_WORK TO DO_
Examine the entries below, count the lines holding the string "More", and respond with the number only.

----- INFORMATION SUPPLIED -----

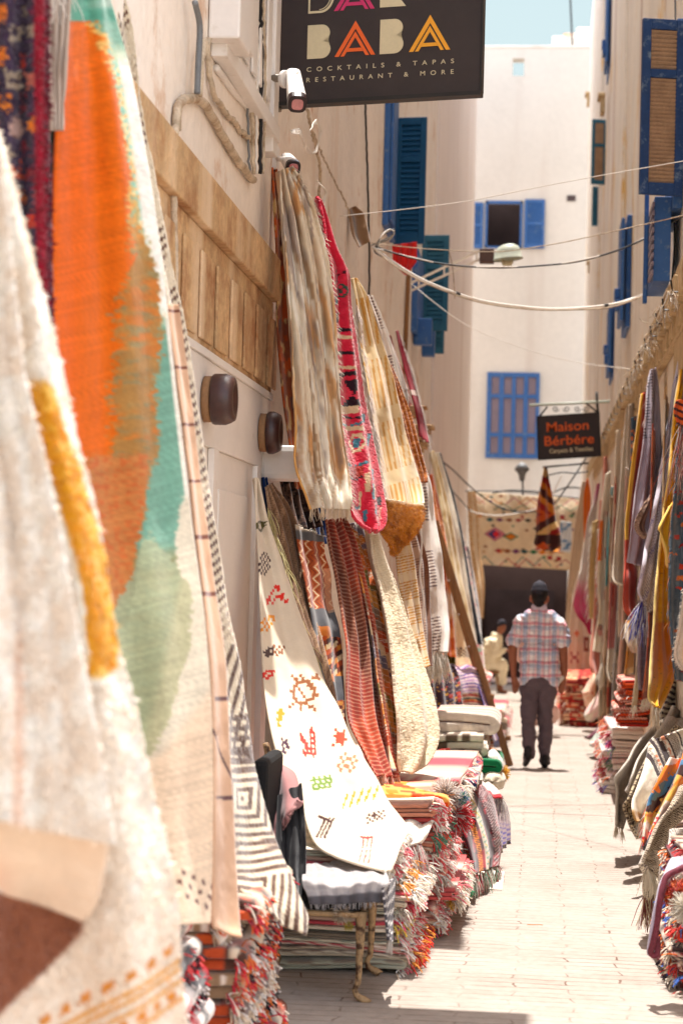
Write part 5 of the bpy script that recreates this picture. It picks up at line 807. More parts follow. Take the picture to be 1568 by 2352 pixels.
R_.append(('white and lilac woven shawl with brown ribs and a blue knotted fringe', [(1556, 830, 12.1, 1580, 820, 12.1), (1544, 890, 12.1, 1572, 880, 12.1), (1534, 960, 12.1, 1556, 950, 12.1), (1524, 1030, 12.1, 1546, 1030, 12.2), (1511, 1110, 12.1, 1538, 1100, 12.2), (1500, 1165, 12, 1528, 1180, 12.2), (1489, 1218, 12, 1520, 1240, 12.2), (1479, 1256, 12, 1512, 1290, 12.2), (1473, 1295, 11.9, 1506, 1340, 12.1), (1464, 1340, 11.9, 1501, 1380, 12.1), (1461, 1358, 11.9, 1496, 1400, 12.1), (1470, 1380, 11.9, 1490, 1408, 12)], f, 'cloth', [('B', 90, .20, [(60, 60, 170), (230, 226, 232), (90, 90, 190)], (-.4, 0, -1), 7, (0, .7), .004)]))
def f(px, py, u, v):
    C = fill(px, (234, 158, 16)); C = mixc(C, (244, 180, 50), sm(fbm(px/30, py/8, 2), .5, .7)*.5); C = mixc(C, (226, 118, 10), sm(py, 1425, 1435)*sm(1560-py+(px-1480)*.3, -40, 60)); C = mixc(C, (246, 214, 120), sm(u, .07, .02)); return mixc(C, (120, 70, 30), (fbm(px/2.2, py/2.2, 9) > .80)*.8)
R_.append(('long mustard yellow rug deepening to orange low down, with a torn white corner', [(1560, 850, 11.7, 1590, 850, 11.7), (1548, 930, 11.6, 1566, 920, 11.7), (1540, 1010, 11.6, 1556, 1000, 11.7), (1531, 1090, 11.5, 1552, 1090, 11.7), (1521, 1160, 11.5, 1546, 1160, 11.7), (1514, 1230, 11.4, 1538, 1230, 11.7), (1508, 1290, 11.4, 1532, 1290, 11.7), (1502, 1350, 11.3, 1531, 1350, 11.7), (1497, 1440, 11.2, 1532, 1420, 11.7), (1491, 1510, 11.1, 1541, 1500, 11.7), (1487, 1570, 11, 1548, 1545, 11.6), (1485, 1605, 11, 1528, 1600, 11.4), (1500, 1622, 11, 1514, 1627, 11.2)], f, 'cloth', [('B', 50, .12, (246, 232, 206), (0, 0, -1), 2)]))
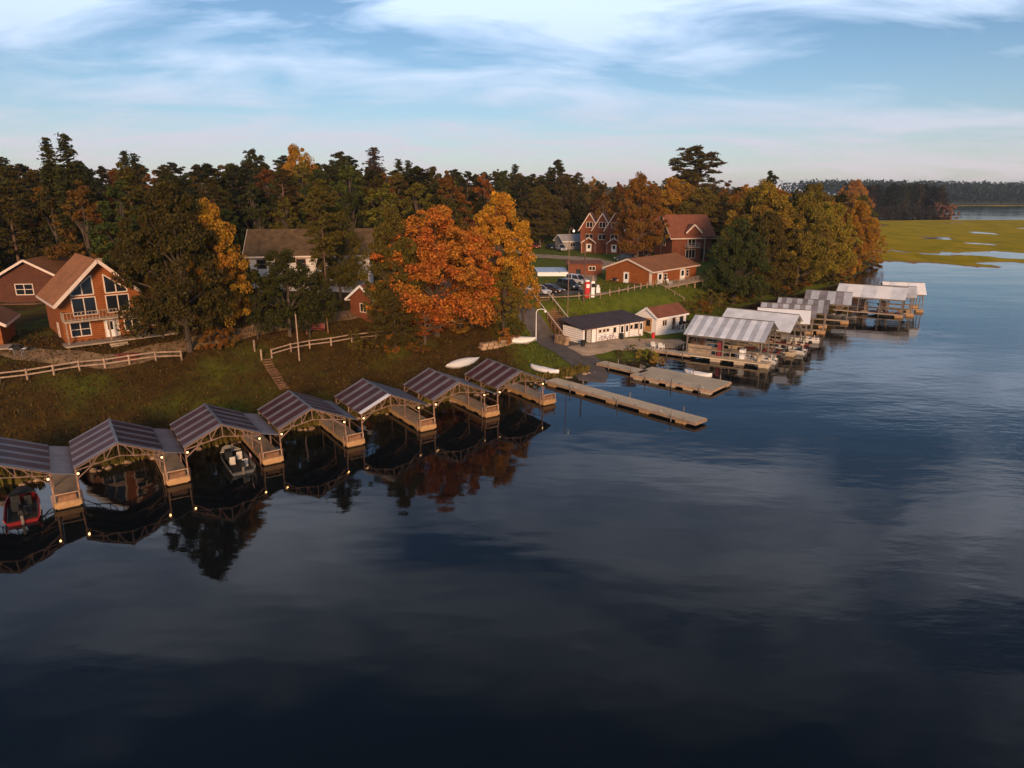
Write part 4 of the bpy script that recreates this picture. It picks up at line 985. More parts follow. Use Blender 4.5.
# ------------------------------------------------------------------ right-hand covered docks
def cover(r0, r1, zr, hw, ze, label, mats, bands=1.05, over=.3, side=False, dn=None, clutter=True, bt=None, hl=None):
    a = W(*r0, zr); b = W(*r1, zr); d = (a-b); L_ = d.length; ang = math.atan2(d.y,d.x)-math.pi/2
    hl = hl or hw
    r = empty('covered_dock', (b.x,b.y,0), ang, label, 'boat shelter', 'covered docks along the right shore')
    for s_, h_ in ((-1,hl),(1,hw)):
        m = MB(); y = -over; i = 0
        while y < L_+over-.01:
            y2 = min(y+bands, L_+over); m.prism([(0,y,zr),(s_*h_,y,ze),(s_*h_,y,ze+.05),(0,y,zr+.05)], (0,y2-y-.002,0), i % len(mats)); y = y2; i += 1
        m.build('roof_slope', mats, r)
    m = MB(); m.bar((0,-over-.02,zr+.06),(0,L_+over+.02,zr+.06),.3,.05); m.build('ridge_cap', GALVG, r)
    ny = max(2,int(L_/3.4)+1)
    for j in range(ny):
        y = .1+(L_-.3)*j/(ny-1); m = MB()
        for s_, h_ in ((-1,hl),(1,hw)):
            m.bar((0,y,zr-.1),(s_*(h_-.25),y,ze-.06),.12); m.bar((s_*h_*.5,y,ze-.05),(s_*h_*.5,y,(zr+ze)/2-.1),.09); m.bar((0,y,ze),(s_*h_*.5,y,(zr+ze)/2-.12),.08)
            m.bar((s_*(h_-.4),y,1.9),(s_*(h_-1.4),y,ze-.05),.1)
        m.bar((-hl+.3,y,ze-.08),(hw-.3,y,ze-.08),.12,.16); m.bar((0,y,ze),(0,y,zr-.1),.1); m.build('truss', GALVG, r)
        for x in (-hl+.35, 0, hw-.35):
            if x == 0 and j == 0 and hw > 3.9: pass
            q = MB(); q.bar((x,y,-2),(x,y,ze-.1 if x else zr-.2),.15); q.build('post', GALVG, r)
    for x in (-hl+.35, hw-.35): q = MB(); q.bar((x,0,ze-.2),(x,L_,ze-.2),.12,.2); q.bar((x,.1,1.35),(x,L_-.1,1.35),.07); q.build('side_beam', GALVG, r)
    # docks inside
    dm_ = DOCKW if side else WOOD; yf = -1.2 if side else -.25
    decks = ((-hl-.9,-hl+1.1), (-.7,.7), (hw-1.0,hw+.1)) if side else ((-hl+.1,-hl+.9), (hw-.9,hw-.1))
    for x0_, x1_ in decks:
        m = MB(); m.box(x0_,x1_,yf,L_+.3,.38,.52); q_ = m.build('dock_deck', dm_, r)
        for i in range(max(2,int(L_/3.2)) if side else 1): q = MB(); q.box(x0_+.05,x1_-.05,yf-.02+i*3.1,yf+.02+i*3.1+1.25,-.25,.34); q.build('float', TAN2 if side else FLOAT, q_, bevel=.05)
    m = MB(); m.box(decks[0][1]+.01,decks[-1][0]-.01,L_-.9,L_+.3,.38,.52); m.build('dock_deck', dm_, r)
    # stored lifts and lockers along the back of the berths
    for x in (-hl*.45, hw*.45):
        q = MB(); q.box(x-.7,x+.7,L_-.6,L_-.1,.53,1.5); q.build('locker', WOODB, r)
    return r, L_, ang
cvA, LA, aA = cover((697.5,315),(772,322),5.0,4.3,3.1,'nearest covered dock with ribbed grey roof and railed deck beside the floating dock',[RSG,RSG3],.72,hl=4.9,side=True)
cvB, LB, aB = cover((729.5,308),(797.5,315),5.0,3.7,3.1,'covered dock with plain pale roof directly behind the nearest grey ribbed one',[RSG3],1.2,side=True)
cvC, LC, aC = cover((760,307.6),(809,310.6),4.9,2.6,3.4,'covered dock with bright white roof, third from the floating dock',[RSW],1.2,hl=3.0)
cvD, LD, aD = cover((763,302.5),(815,305.5),4.9,3.0,3.4,'low covered dock with dark brown grey striped roof behind the white one',[RSG2,RSG],.8)
cvE, LE, aE = cover((780.5,297.5),(828,300.5),4.9,3.2,3.3,'covered dock with dark striped roof before the wide pale grey roof',[RSG2,RSG],.8)
cvF, LF, aF = cover((808,290),(851,292.5),4.9,3.6,3.2,'covered dock with weathered grey roof just before the long white roofed one',[RSG,RSG2],1.3)
cvG, LG, aG = cover((841,283.4),(906.5,287.7),5.0,3.6,3.2,'long covered dock with near white roof standing out over the lake',[RSG3,RSW],2.4)
cvH, LH, aH = cover((866,284.6),(915,287),5.0,2.6,3.4,'narrow covered dock roof just behind the long near white one',[RSG],1.2)
cvI, LI, aI = cover((884,281.5),(923,283),5.1,3.0,3.3,'farthest covered dock with small white roof at the end of the row',[RSW,RSG3],1.5)
for cv, L_, h_ in ((cvA,LA,4.9),(cvB,LB,3.7)):
    ra = railing(cv, [(-h_-.75,-1.1),(-h_-.75,L_*.75)], .52, .95, WOOD, .9)
# lockers, counters and the like under the first roof
lk = MB(); lk.box(-.35,.35,-.25,.25,0,1.9); o = lk.build('drinks_cooler', mat('maroon_enamel', (.20,.035,.04), .5, .1)); o.location = wpt(cvA,-4.1,LA*.55,.52); o.rotation_euler.z = aA; tag(o,'maroon upright cooler on the nearest covered dock','cooler')
lk = MB(); lk.box(-.5,.5,-.3,.3,0,1.15); lk.box(-.54,.54,-.34,.34,1.16,1.22); o = lk.build('bait_counter', WHITE); o.location = wpt(cvA,-4.0,LA*.25,.52); o.rotation_euler.z = aA; tag(o,'white counter standing on the nearest covered dock','counter')
lk = MB(); lk.box(-1.6,1.6,-.05,.05,0,1.1); lk.box(-1.65,1.65,-.12,.12,1.11,1.17); o = lk.build('timber_screen', WOOD); o.location = wpt(cvA,-4.0,LA*.82,.52); o.rotation_euler.z = aA+math.pi/2; tag(o,'low timber screen at the shore end of the nearest covered dock','screen')
barrel(wpt(cvA,-4.6,.3,.52),'tan barrel on the outer corner of the nearest covered dock', TAN2, .85)
bl = ['pale fishing boat berthed under the nearest grey ribbed roof','dark runabout berthed on the far side under the nearest grey ribbed roof','white runabout berthed under the plain pale roof','dark red boat under the plain pale roof, beside the white runabout','pale boat under the bright white roof','dark boat moored under the weathered grey roof','dark boat moored under the long near white roof']
WH2 = mat('white_gelcoat', (.62,.60,.58), .3, .06)
for (cv,aa,x,y,hm,sm_,lb) in ((cvA,aA,-2.3,1.2,WH2,CREAMV,bl[0]),(cvA,aA,2.0,1.0,ALU,DKRED,bl[1]),(cvB,aB,-1.9,.6,WH2,BLACK,bl[2]),(cvB,aB,1.8,1.2,BREDH,CREAMV,bl[3]),(cvC,aC,1.4,.8,WH2,CREAMV,bl[4]),(cvF,aF,1.8,1.5,ALU,BLACK,bl[5]),(cvG,aG,-1.9,2.5,ALU,DKRED,bl[6])):
    p = wpt(cv,x,y,.04); boat(p, aa+R(90), lb, hm, sm_, 5.4, 1.95)

# ------------------------------------------------------------------ trees
def fast_mesh(name, V, quads, mat_):
    me = bpy.data.meshes.new(name); n = len(V); k = len(quads)
    me.vertices.add(n); me.vertices.foreach_set('co', V.astype(np.float32).ravel())
    me.loops.add(k*4); me.loops.foreach_set('vertex_index', quads.astype(np.int32).ravel())
    me.polygons.add(k); me.polygons.foreach_set('loop_start', np.arange(0,k*4,4,dtype=np.int32)); me.polygons.foreach_set('loop_total', np.full(k,4,dtype=np.int32))
    me.materials.append(mat_); me.update(calc_edges=True); me.validate(); return me
def leaf_quads(C, size, rs, aspect=1.0, direc=None, flat=0.0):
    """one quad per centre, turned at random (or along a direction)"""
    n = len(C); a = rs.normal(size=(n,3)); 
    if direc is not None: a = direc + a*.35
    a[:,2] *= (1-flat)
    a /= np.linalg.norm(a,axis=1)[:,None]+1e-9
    b = rs.normal(size=(n,3)); b -= (b*a).sum(1)[:,None]*a; b /= np.linalg.norm(b,axis=1)[:,None]+1e-9
    s = size*(.6+.8*rs.rand(n))[:,None]
    a = a*s*aspect*.5; b = b*s*.5
    V = np.stack([C-a, C-b*.75+a*.1, C+a, C+b*.75+a*.1], 1).reshape(-1,3)
    return V
def crown_mesh(name, V): return fast_mesh(name, V, np.arange(len(V)).reshape(-1,4), LEAF)
def broad(seed, h, r_, nc, per, ls, cb=.25, name='crown', lobes=7, droop=0):
    rs = np.random.RandomState(seed); cs = []; z0 = h*cb
    lob = rs.rand(lobes)*6.28; lz = rs.rand(lobes)
    P = []
    limbs = []
    for i in range(nc):
        t = rs.rand(); th = rs.rand()*6.28
        prof = math.sin(math.pi*min(1,max(0,(t*.88+.10)))**.75)**.6         # width of the crown with height
        k = 1+.22*math.cos(3*(th-lob[0]))+.16*math.cos(5*(th-lob[1])+6*t)+.12*math.cos(2*th+9*t+lob[2])
        rad = r_*prof*k*(.30+.68*rs.rand()**.5)*(1.13 if rs.rand() < .12 else .96)
        c = np.array([math.cos(th)*rad, math.sin(th)*rad, z0+(h-z0)*(t*.95+.02)*(1+.06*math.sin(3*th+lob[3]))])
        cr = r_*(.085+.16*rs.rand()**1.3)*(1.15-.4*t)
        d = rs.normal(size=(per,3)); d /= np.linalg.norm(d,axis=1)[:,None]
        rr = cr*rs.rand(per,1)**.42
        q = d*rr; q[:,2] *= .62; q[:,2] -= droop*(np.hypot(q[:,0],q[:,1]))**1.2*.3
        P.append(c+q)
        if i % 3 == 0: limbs.append(c)
    P = np.concatenate(P)
    me = crown_mesh(name, leaf_quads(P, ls, rs, 1.25))
    tb = MB(); bend = rs.normal(size=2)*.25
    pts = [(0,0,-.5),(bend[0]*.3,bend[1]*.3,h*.18),(bend[0],bend[1],h*.4),(bend[0]*1.5,bend[1]*1.2,h*.65),(bend[0]*1.3,bend[1]*1.6,h*.85)]
    R0 = h*.021
    tb.path(pts, [R0*1.25,R0,R0*.75,R0*.42,R0*.12], 8)
    for c in limbs[:26]:
        t = min(.8,max(.2,(c[2]/h)*.62)); 
        i = min(3,int(t/.22)); s0 = Vector(pts[i]).lerp(Vector(pts[i+1]), .5)
        s0.z = max(h*.16, min(s0.z, c[2]*.8)); mid = s0.lerp(Vector(c), .55)+Vector((0,0,h*.03))
        tb.path([s0,mid,Vector(c)], [R0*.42,R0*.25,R0*.08], 5)
    return me, tb
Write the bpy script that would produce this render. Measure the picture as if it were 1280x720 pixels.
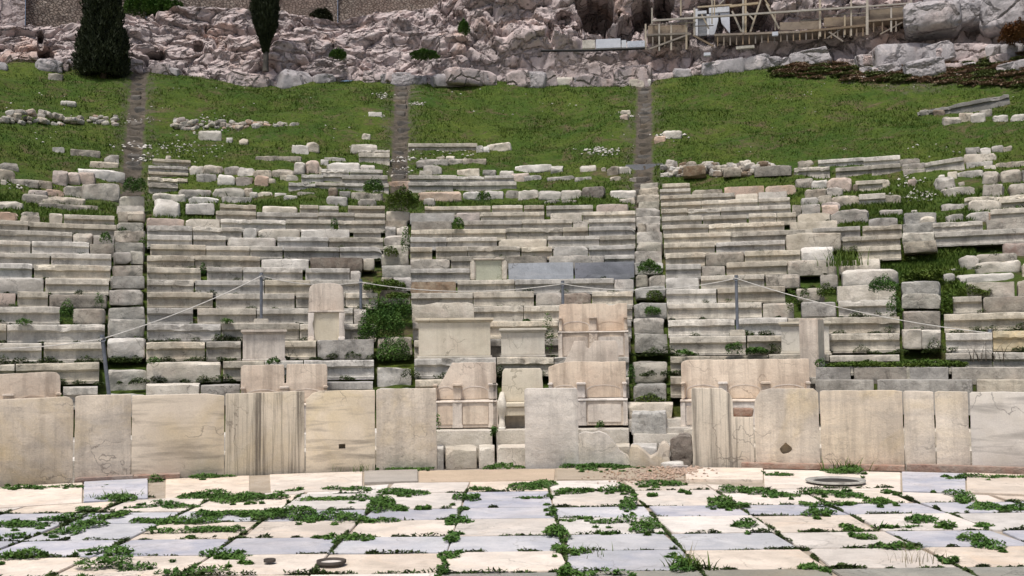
import bpy, bmesh, math, random
import numpy as np
from mathutils import Vector, Matrix
random.seed(7)
C = bpy.context.scene.collection
for o in list(bpy.data.objects): bpy.data.objects.remove(o)
sc = bpy.context.scene
# ------------------------------------------------------------------ camera
F = 1310.0; PITCH = math.atan(80/F); ROLL = 0.0118; EYE = 1.63
R0 = Vector((1,0,0)); FW = Vector((0,math.cos(PITCH),math.sin(PITCH))); U0 = Vector((0,-math.sin(PITCH),math.cos(PITCH)))
cr = R0*math.cos(ROLL)-U0*math.sin(ROLL); cu = R0*math.sin(ROLL)+U0*math.cos(ROLL)
cam = bpy.data.objects.new('camera', bpy.data.cameras.new('camera')); C.objects.link(cam)
cam.matrix_world = Matrix(((cr.x,cu.x,-FW.x,0),(cr.y,cu.y,-FW.y,0),(cr.z,cu.z,-FW.z,EYE),(0,0,0,1)))
cam.data.sensor_width = 36; cam.data.lens = 36*F/1280; cam.data.clip_end = 2000; cam.data.clip_start = .1
sc.camera = cam
# ------------------------------------------------------------------ light
SUN_EL, SUN_AZ = math.radians(69), math.radians(208)      # azimuth clockwise from +Y: behind the camera, a little left
w = bpy.data.worlds.new("World"); sc.world = w; w.use_nodes = True
nt = w.node_tree; sky = nt.nodes.new('ShaderNodeTexSky'); sky.sky_type = 'NISHITA'; sky.sun_disc = False
sky.sun_elevation = SUN_EL; sky.sun_rotation = SUN_AZ; sky.air_density = 1.0; sky.dust_density = 4.0; sky.ozone_density = 1.0
nt.links.new(sky.outputs[0], nt.nodes['Background'].inputs[0]); nt.nodes['Background'].inputs[1].default_value = .088
sl = bpy.data.lights.new('sun', 'SUN'); sl.energy = 2.95; sl.angle = math.radians(10); sl.color = (1,.95,.88)
so = bpy.data.objects.new('sun', sl); C.objects.link(so)
sd = Vector((math.sin(SUN_AZ)*math.cos(SUN_EL), math.cos(SUN_AZ)*math.cos(SUN_EL), math.sin(SUN_EL)))
so.rotation_euler = sd.to_track_quat('Z','Y').to_euler()
sc.view_settings.view_transform = 'Standard'; sc.view_settings.look = 'None'
sc.view_settings.exposure = 0.2; sc.view_settings.gamma = 1
# ------------------------------------------------------------------ theatre dimensions
D0, T, RI, Z0, SL = 16.61, .95, .331, 1.206, .331/.95     # first row radius, tread, rise, first row height
RB = 14.5                                                   # barrier radius
def row_R(k): return D0+k*T
def row_z(k): return Z0+k*RI
def hill(R):                                                # height of the earth slope
    R = np.asarray(R, float)
    a = Z0-RI-.06+(R-D0)*SL
    a = a-.10*np.clip((29.5-R)/2, 0, 1)
    s = np.clip(R-33, 0, None)
    b = a+ .185*(s-2*(1-np.exp(-s/2)))
    top = np.clip(R-47.5, 0, None)
    return b-(SL+.185)*top*.85
def ray(x, y):
    return (FW+cr*((x-640)/F)-cu*((y-360)/F))
def at_R(x, y, R):                                          # point seen at (x, y) standing at radius R from the centre
    d = ray(x, y); s = R/math.hypot(d.x, d.y); return Vector((0,0,EYE))+d*s
def at_z(x, y, z):
    d = ray(x, y); return Vector((0,0,EYE))+d*((z-EYE)/d.z)
def proj(P):
    v = Vector(P)-Vector((0,0,EYE)); f = v.dot(FW); return 640+F*v.dot(cr)/f, 360-F*v.dot(cu)/f
def az_of(x, R, z):
    th = math.atan((x-640)/F)
    for _ in range(4):
        px, _y = proj((R*math.sin(th), R*math.cos(th), z)); th += (x-px)/F
    return th
def on_hill(x, y):
    d = ray(x, y); h = math.hypot(d.x, d.y); R = 15.5
    while R < 50:
        if float(hill(R)) >= EYE+d.z*R/h: break
        R += .05
    return at_R(x, y, R), R
# ------------------------------------------------------------------ noise
_rt = np.random.RandomState(3).rand(65536)
def vn(P, seed=0):
    Pi = np.floor(P).astype(np.int64); f = P-Pi; f = f*f*(3-2*f); out = 0
    for i in (0,1):
        for j in (0,1):
            for k in (0,1):
                h = ((Pi[:,0]+i)*73856093 ^ (Pi[:,1]+j)*19349663 ^ (Pi[:,2]+k)*83492791 ^ (seed*2654435+97)) & 65535
                out = out+_rt[h]*np.where(i,f[:,0],1-f[:,0])*np.where(j,f[:,1],1-f[:,1])*np.where(k,f[:,2],1-f[:,2])
    return out
def worley(P, seed=0):
    Pi = np.floor(P).astype(np.int64); best = np.full(len(P), 9.); val = np.zeros(len(P)); sec = np.full(len(P), 9.)
    for i in (-1,0,1):
        for j in (-1,0,1):
            for k in (-1,0,1):
                c = Pi+np.array((i,j,k)); h = (c[:,0]*73856093 ^ c[:,1]*19349663 ^ c[:,2]*83492791 ^ (seed*7919+13)) & 65535
                f = c+np.stack([_rt[h], _rt[(h*31+7)&65535], _rt[(h*57+11)&65535]], 1); d = np.linalg.norm(P-f, axis=1)
                m = d < best; sec = np.where(m, best, np.minimum(sec, d)); val = np.where(m, _rt[(h*91+3)&65535], val); best = np.where(m, d, best)
    return best, sec, val
def fbm(P, o=4, seed=0):
    P = np.asarray(P, float); a = 1; s = 0; t = 0
    for i in range(o):
        s = s+a*(vn(P*(2.03**i)+i*7.3, seed+i)*2-1); t += a; a *= .5
    return s/t
# ------------------------------------------------------------------ materials
def new_mat(name, rough=.85):
    m = bpy.data.materials.new(name); m.use_nodes = True
    b = m.node_tree.nodes['Principled BSDF']; b.inputs['Roughness'].default_value = rough
    b.inputs['Specular IOR Level'].default_value = .25
    return m, m.node_tree.nodes, m.node_tree.links, b
def noise_n(N, L, vec, scale, detail=6, rough=.6, dist=0):
    n = N.new('ShaderNodeTexNoise'); n.inputs['Scale'].default_value = scale; n.inputs['Detail'].default_value = detail
    n.inputs['Roughness'].default_value = rough; n.inputs['Distortion'].default_value = dist
    L.new(vec, n.inputs['Vector']); return n.outputs['Fac']
def ramp(N, L, fac, a, b):
    r = N.new('ShaderNodeMapRange'); r.inputs[1].default_value = a; r.inputs[2].default_value = b; L.new(fac, r.inputs[0]); return r.outputs[0]
def mix(N, L, f, a, b, mode='MIX'):
    m = N.new('ShaderNodeMix'); m.data_type = 'RGBA'; m.blend_type = mode
    if isinstance(f, float): m.inputs[0].default_value = f
    else: L.new(f, m.inputs[0])
    for i, v in ((6, a), (7, b)):
        if isinstance(v, tuple): m.inputs[i].default_value = (*v, 1)
        else: L.new(v, m.inputs[i])
    return m.outputs[2]
def mul(N, L, a, b):
    m = N.new('ShaderNodeMath'); m.operation = 'MULTIPLY'
    for i, v in enumerate((a, b)):
        if isinstance(v, (int, float)): m.inputs[i].default_value = v
        else: L.new(v, m.inputs[i])
    return m.outputs[0]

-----

_WRITTEN ANSWER_
2